What I've never been able to quite grasp is how other people react to this interest of mine.
It's not something I do on purpose. But, say, if I'm having lunch at work with Sue and Jackie, and Sue mentions that the girl two tables over with the long, dark hair parted in the middle looks nice today, and I glance over and say (out loud—I need to work on that, I suspect), "She looks like one of Ted Bundy's victims," and then Jackie says, "Christ, I'm trying to eat here!"—that. That's the reaction that surprises me every time. I mean, whose mind doesn't go to Ted Bundy when they see long, dark hair parted in the middle?
According to Jackie: "Most people don't. Seriously. Eating here."
I've tried to curb this habit of spouting useless murder trivia. When Jackie said that she'd bought a new set of butcher knives on clearance, do you know how hard it was not to mention Andrei Chikatilo? (Hard, Jackie. It was hard.) Or when she brought up visiting Chicago, and I had to bite my lip in order not to ask her if she visited the scene of the St. Valentine's Day Massacre? Or when she wondered out loud what might have been happening in Benedict Canyon, say, on August 8, 1969? I did not mention Charles Manson even once. (Also, sometimes I think Jackie tries to bait me.)

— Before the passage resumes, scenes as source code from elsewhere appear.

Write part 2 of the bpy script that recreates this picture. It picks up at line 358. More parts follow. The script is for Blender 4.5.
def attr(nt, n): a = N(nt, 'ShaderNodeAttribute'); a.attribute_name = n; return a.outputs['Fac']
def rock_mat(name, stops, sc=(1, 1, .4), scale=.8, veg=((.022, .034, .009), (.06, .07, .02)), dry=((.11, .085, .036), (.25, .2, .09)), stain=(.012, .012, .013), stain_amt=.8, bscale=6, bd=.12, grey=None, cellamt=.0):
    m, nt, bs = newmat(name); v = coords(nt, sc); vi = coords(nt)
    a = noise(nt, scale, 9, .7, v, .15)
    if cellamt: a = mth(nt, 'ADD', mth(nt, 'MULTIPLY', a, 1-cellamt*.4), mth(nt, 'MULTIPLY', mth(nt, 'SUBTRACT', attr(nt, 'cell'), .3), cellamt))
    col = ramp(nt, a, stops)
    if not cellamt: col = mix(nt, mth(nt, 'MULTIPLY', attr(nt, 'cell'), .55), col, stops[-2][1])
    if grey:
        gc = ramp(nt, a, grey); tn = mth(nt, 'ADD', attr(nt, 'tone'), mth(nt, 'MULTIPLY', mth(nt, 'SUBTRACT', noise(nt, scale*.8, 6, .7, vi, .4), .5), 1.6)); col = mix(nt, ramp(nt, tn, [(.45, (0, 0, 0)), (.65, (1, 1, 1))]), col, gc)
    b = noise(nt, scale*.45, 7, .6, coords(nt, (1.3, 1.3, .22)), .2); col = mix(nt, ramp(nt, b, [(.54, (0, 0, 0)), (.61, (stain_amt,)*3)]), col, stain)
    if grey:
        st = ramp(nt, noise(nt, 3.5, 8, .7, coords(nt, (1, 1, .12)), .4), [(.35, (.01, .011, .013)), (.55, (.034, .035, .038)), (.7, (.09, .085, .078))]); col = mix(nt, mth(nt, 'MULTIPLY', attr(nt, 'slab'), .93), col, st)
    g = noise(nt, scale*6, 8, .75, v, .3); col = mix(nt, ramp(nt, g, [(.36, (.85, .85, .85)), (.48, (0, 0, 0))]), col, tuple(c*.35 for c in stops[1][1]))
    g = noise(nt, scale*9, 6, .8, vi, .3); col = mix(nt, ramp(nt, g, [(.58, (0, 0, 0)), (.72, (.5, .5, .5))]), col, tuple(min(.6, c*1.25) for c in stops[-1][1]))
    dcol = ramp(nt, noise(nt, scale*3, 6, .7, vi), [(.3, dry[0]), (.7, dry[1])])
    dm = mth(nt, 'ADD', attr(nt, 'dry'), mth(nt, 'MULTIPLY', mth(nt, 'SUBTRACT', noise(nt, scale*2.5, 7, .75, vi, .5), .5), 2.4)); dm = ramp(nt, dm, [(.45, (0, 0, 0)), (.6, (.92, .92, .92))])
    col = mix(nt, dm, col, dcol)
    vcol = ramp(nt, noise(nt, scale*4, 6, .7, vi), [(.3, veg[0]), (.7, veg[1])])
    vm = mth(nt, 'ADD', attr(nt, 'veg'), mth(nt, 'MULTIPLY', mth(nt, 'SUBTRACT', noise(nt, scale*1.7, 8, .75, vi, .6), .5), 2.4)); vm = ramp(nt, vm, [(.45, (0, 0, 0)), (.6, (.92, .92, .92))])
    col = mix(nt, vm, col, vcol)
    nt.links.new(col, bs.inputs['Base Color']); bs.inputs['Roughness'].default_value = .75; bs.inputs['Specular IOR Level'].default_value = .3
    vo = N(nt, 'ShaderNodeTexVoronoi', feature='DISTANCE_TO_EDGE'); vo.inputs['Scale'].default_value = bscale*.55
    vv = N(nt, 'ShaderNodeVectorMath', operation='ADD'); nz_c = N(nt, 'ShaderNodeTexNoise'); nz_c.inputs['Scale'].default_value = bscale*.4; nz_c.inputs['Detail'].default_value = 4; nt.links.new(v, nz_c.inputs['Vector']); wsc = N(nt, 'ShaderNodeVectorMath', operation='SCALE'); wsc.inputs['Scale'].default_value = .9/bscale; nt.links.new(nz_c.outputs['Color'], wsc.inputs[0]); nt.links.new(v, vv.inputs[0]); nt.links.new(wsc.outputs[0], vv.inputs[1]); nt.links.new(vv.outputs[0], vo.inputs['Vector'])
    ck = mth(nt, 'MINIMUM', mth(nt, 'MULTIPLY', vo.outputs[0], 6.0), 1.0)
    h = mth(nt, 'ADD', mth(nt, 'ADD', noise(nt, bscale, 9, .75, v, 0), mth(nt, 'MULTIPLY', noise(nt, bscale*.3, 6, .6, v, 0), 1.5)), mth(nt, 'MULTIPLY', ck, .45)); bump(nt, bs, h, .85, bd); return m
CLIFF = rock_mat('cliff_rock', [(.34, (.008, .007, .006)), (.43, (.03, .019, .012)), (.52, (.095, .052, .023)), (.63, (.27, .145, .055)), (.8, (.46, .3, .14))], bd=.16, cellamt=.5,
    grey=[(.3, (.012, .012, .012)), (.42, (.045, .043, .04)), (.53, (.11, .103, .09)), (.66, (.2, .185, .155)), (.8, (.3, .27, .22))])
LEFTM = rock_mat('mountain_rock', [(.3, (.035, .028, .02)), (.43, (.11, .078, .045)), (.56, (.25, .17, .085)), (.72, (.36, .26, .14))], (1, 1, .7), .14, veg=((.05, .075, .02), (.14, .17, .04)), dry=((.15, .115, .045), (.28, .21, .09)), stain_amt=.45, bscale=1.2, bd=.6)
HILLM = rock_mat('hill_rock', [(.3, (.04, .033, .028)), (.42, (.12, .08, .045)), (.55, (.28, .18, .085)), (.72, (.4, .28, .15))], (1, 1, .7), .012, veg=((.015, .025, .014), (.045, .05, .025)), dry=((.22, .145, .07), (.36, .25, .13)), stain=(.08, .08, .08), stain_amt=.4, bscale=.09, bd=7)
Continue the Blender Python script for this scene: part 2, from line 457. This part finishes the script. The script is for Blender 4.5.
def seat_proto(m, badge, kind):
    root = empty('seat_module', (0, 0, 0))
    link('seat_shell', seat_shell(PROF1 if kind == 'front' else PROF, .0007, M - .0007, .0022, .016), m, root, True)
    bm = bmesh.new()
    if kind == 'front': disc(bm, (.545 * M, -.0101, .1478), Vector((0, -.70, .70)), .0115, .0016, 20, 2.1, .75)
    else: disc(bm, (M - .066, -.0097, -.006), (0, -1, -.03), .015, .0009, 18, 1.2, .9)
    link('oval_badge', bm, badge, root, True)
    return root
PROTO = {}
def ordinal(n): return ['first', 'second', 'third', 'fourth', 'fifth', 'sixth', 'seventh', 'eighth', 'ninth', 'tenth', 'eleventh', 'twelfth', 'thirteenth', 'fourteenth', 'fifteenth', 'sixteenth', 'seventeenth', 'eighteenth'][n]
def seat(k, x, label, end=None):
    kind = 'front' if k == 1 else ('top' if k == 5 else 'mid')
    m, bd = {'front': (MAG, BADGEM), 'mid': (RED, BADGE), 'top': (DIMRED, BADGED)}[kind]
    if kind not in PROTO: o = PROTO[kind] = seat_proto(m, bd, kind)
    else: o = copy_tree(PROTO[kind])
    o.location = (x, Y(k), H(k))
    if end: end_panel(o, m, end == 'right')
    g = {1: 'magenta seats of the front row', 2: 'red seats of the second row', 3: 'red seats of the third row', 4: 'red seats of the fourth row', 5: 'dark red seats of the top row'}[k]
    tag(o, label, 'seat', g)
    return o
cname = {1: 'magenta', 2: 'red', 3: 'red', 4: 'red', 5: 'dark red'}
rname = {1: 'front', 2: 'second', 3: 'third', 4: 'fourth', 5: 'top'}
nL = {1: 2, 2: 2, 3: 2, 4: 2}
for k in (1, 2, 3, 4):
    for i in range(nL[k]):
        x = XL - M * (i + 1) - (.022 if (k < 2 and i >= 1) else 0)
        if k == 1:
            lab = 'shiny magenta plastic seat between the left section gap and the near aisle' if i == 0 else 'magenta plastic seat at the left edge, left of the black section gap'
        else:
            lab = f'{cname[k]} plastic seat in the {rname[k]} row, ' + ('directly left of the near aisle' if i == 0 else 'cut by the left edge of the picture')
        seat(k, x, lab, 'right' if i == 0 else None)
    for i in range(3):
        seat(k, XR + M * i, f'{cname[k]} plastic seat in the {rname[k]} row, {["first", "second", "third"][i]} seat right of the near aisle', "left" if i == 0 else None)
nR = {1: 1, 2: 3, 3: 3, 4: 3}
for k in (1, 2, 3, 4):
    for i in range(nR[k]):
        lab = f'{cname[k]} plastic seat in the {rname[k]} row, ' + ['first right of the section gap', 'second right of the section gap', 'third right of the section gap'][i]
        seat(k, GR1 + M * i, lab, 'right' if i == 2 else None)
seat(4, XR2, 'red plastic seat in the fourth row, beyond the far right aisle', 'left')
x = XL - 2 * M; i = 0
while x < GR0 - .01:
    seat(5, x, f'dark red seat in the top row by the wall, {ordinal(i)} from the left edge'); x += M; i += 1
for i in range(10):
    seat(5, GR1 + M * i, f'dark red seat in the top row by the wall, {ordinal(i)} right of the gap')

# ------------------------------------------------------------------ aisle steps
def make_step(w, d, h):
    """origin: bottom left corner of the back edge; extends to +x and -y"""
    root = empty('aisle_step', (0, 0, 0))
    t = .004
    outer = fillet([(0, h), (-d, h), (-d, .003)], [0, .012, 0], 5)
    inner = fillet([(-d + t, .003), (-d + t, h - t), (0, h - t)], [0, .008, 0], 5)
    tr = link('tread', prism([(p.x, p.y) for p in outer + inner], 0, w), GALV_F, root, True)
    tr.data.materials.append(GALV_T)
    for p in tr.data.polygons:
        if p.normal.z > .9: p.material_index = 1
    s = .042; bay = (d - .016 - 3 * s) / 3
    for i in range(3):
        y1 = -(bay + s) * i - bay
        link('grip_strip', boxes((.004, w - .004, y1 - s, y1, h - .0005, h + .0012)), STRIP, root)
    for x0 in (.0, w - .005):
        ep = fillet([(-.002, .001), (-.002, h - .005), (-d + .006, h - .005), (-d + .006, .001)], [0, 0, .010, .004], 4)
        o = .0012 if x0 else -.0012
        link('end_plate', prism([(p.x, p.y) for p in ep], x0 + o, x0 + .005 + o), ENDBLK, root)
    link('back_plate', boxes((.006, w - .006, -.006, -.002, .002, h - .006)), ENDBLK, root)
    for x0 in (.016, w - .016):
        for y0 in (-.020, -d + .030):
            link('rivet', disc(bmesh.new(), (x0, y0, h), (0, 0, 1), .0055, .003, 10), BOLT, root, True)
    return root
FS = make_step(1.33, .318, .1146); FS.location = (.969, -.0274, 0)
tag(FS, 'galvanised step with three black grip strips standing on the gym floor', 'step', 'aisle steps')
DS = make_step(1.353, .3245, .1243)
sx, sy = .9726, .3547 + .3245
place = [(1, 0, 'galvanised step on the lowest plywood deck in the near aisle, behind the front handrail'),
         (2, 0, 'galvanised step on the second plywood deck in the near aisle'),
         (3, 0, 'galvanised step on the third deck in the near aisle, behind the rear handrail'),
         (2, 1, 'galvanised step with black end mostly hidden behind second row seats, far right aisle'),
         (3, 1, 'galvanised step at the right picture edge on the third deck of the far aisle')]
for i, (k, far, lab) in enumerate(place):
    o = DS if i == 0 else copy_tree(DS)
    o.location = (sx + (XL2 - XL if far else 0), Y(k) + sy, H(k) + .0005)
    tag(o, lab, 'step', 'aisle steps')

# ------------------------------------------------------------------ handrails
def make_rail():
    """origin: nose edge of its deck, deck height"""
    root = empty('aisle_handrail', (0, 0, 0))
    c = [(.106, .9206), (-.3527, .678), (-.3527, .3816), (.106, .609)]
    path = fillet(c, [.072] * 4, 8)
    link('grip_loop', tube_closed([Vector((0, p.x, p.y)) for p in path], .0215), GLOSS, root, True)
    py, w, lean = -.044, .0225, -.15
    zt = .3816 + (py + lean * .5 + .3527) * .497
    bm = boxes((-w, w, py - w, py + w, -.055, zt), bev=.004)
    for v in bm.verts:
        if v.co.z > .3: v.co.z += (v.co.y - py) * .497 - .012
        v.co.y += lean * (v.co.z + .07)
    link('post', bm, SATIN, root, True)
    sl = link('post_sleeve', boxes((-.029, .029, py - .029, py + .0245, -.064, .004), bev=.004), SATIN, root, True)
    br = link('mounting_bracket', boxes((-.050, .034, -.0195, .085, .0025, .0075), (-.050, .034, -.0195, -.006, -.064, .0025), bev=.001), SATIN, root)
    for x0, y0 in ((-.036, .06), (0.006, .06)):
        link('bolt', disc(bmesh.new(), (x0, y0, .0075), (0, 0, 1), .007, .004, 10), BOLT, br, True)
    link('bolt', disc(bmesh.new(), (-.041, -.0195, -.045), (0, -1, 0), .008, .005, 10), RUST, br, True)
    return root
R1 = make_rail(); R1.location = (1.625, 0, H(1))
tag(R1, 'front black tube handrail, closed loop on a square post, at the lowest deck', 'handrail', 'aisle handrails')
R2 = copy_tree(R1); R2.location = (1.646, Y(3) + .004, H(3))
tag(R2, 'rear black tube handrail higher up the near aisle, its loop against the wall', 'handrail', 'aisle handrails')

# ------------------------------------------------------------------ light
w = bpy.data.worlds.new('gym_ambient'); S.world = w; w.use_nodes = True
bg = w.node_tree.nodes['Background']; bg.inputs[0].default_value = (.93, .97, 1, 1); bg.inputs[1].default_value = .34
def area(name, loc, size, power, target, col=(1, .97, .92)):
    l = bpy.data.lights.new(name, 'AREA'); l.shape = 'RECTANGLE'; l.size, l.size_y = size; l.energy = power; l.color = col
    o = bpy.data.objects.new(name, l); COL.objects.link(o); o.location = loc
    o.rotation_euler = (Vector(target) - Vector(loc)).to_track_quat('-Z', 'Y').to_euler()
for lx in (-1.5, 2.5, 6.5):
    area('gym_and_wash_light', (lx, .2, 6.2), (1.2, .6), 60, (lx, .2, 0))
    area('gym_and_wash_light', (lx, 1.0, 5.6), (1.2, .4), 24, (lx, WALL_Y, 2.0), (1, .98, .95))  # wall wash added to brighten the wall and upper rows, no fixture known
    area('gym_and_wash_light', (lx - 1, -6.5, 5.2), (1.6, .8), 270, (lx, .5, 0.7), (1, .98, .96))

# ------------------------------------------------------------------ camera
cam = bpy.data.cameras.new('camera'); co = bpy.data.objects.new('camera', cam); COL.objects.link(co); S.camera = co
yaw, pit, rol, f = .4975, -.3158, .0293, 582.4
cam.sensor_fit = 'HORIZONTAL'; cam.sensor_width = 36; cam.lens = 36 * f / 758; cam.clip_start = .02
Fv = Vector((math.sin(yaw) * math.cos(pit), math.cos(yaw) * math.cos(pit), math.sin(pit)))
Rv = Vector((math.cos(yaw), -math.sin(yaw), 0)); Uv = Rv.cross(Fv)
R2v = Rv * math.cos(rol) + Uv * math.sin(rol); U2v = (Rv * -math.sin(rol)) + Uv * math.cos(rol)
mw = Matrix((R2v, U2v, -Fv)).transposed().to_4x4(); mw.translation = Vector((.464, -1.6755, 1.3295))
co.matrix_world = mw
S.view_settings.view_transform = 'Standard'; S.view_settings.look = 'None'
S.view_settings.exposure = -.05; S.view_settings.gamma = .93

I suppose I can talk about other things. I tried this one day at lunch. Jackie mentioned that the pulled pork sandwich she'd ordered tasted a little funny. I can talk about pork. My father used to raise pigs to slaughter on the farm. So I started talking about that process. I'm a writer, so I tried to be as descriptive as possible, mentioning the sounds, the smell . . .
"Guess what I started reading the other day?" Sue said, cutting me off. "The Stranger Beside Me. It's about Ted Bundy. Have you read it?" Have I read it? Have I read it? I glanced over at Jackie. It didn't look like she was eating any more of her pork, so I figured it was safe to talk.